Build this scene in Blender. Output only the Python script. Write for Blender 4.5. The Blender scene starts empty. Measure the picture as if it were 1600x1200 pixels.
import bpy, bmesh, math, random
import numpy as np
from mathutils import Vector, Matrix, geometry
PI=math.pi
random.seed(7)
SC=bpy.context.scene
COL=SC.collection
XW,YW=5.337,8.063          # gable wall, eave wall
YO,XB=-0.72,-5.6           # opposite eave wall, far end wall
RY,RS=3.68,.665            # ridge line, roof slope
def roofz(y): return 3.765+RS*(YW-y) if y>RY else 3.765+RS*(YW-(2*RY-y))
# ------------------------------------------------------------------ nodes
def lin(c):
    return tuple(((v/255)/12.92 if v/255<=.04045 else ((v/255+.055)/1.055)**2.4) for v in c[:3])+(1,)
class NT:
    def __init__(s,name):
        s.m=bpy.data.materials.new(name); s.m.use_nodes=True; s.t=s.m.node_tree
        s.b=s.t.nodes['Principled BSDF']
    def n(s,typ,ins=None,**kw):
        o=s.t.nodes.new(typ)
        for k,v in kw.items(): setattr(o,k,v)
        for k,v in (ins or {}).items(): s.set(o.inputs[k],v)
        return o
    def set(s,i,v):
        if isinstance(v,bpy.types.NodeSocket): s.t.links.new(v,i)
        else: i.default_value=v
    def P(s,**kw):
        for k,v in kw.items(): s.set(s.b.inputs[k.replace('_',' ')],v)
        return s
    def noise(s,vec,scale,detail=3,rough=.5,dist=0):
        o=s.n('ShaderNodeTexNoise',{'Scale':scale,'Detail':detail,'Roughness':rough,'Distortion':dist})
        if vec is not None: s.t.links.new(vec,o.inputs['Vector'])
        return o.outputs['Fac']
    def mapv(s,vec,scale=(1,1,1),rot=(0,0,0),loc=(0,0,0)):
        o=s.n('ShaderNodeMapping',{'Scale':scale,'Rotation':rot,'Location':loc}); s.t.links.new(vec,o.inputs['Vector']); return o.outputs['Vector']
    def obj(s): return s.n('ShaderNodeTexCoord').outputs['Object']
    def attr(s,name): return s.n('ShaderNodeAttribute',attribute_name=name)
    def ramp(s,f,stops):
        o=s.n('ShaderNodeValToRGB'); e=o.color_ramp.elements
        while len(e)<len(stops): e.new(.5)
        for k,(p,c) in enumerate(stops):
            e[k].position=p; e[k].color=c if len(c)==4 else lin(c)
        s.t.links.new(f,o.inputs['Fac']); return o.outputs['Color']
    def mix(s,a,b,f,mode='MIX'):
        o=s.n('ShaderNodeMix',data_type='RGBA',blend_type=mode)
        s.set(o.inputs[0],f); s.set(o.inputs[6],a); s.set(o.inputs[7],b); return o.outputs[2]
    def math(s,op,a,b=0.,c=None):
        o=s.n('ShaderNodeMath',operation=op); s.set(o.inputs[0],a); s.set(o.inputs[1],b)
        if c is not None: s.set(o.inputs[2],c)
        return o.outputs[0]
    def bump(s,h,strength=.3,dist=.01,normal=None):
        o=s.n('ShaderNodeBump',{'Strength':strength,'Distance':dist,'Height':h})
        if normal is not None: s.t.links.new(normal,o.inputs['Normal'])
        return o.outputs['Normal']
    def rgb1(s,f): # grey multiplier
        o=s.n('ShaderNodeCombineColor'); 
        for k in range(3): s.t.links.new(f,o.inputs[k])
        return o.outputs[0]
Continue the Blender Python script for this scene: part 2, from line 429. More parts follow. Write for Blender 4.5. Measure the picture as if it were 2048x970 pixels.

::::::::::

Please give back all of the records exactly as written.

*Answer to the task:*
Build this scene in Blender. Output only the Python script. Write for Blender 4.5. The Blender scene starts empty. Measure the picture as if it were 1600x1200 pixels.
import bpy, bmesh, math, random
import numpy as np
from mathutils import Vector, Matrix, geometry
PI=math.pi
random.seed(7)
SC=bpy.context.scene
COL=SC.collection
XW,YW=5.337,8.063          # gable wall, eave wall
YO,XB=-0.72,-5.6           # opposite eave wall, far end wall
RY,RS=3.68,.665            # ridge line, roof slope
def roofz(y): return 3.765+RS*(YW-y) if y>RY else 3.765+RS*(YW-(2*RY-y))
# ------------------------------------------------------------------ nodes
def lin(c):
    return tuple(((v/255)/12.92 if v/255<=.04045 else ((v/255+.055)/1.055)**2.4) for v in c[:3])+(1,)
class NT:
    def __init__(s,name):
        s.m=bpy.data.materials.new(name); s.m.use_nodes=True; s.t=s.m.node_tree
        s.b=s.t.nodes['Principled BSDF']
    def n(s,typ,ins=None,**kw):
        o=s.t.nodes.new(typ)
        for k,v in kw.items(): setattr(o,k,v)
        for k,v in (ins or {}).items(): s.set(o.inputs[k],v)
        return o
    def set(s,i,v):
        if isinstance(v,bpy.types.NodeSocket): s.t.links.new(v,i)
        else: i.default_value=v
    def P(s,**kw):
        for k,v in kw.items(): s.set(s.b.inputs[k.replace('_',' ')],v)
        return s
    def noise(s,vec,scale,detail=3,rough=.5,dist=0):
        o=s.n('ShaderNodeTexNoise',{'Scale':scale,'Detail':detail,'Roughness':rough,'Distortion':dist})
        if vec is not None: s.t.links.new(vec,o.inputs['Vector'])
        return o.outputs['Fac']
    def mapv(s,vec,scale=(1,1,1),rot=(0,0,0),loc=(0,0,0)):
        o=s.n('ShaderNodeMapping',{'Scale':scale,'Rotation':rot,'Location':loc}); s.t.links.new(vec,o.inputs['Vector']); return o.outputs['Vector']
    def obj(s): return s.n('ShaderNodeTexCoord').outputs['Object']
    def attr(s,name): return s.n('ShaderNodeAttribute',attribute_name=name)
    def ramp(s,f,stops):
        o=s.n('ShaderNodeValToRGB'); e=o.color_ramp.elements
        while len(e)<len(stops): e.new(.5)
        for k,(p,c) in enumerate(stops):
            e[k].position=p; e[k].color=c if len(c)==4 else lin(c)
        s.t.links.new(f,o.inputs['Fac']); return o.outputs['Color']
    def mix(s,a,b,f,mode='MIX'):
        o=s.n('ShaderNodeMix',data_type='RGBA',blend_type=mode)
        s.set(o.inputs[0],f); s.set(o.inputs[6],a); s.set(o.inputs[7],b); return o.outputs[2]
    def math(s,op,a,b=0.,c=None):
        o=s.n('ShaderNodeMath',operation=op); s.set(o.inputs[0],a); s.set(o.inputs[1],b)
        if c is not None: s.set(o.inputs[2],c)
        return o.outputs[0]
    def bump(s,h,strength=.3,dist=.01,normal=None):
        o=s.n('ShaderNodeBump',{'Strength':strength,'Distance':dist,'Height':h})
        if normal is not None: s.t.links.new(normal,o.inputs['Normal'])
        return o.outputs['Normal']
    def rgb1(s,f): # grey multiplier
        o=s.n('ShaderNodeCombineColor'); 
        for k in range(3): s.t.links.new(f,o.inputs[k])
        return o.outputs[0]
Continue the Blender Python script for this scene: part 2, from line 429. More parts follow. Write for Blender 4.5. Measure the picture as if it were 2048x970 pixels.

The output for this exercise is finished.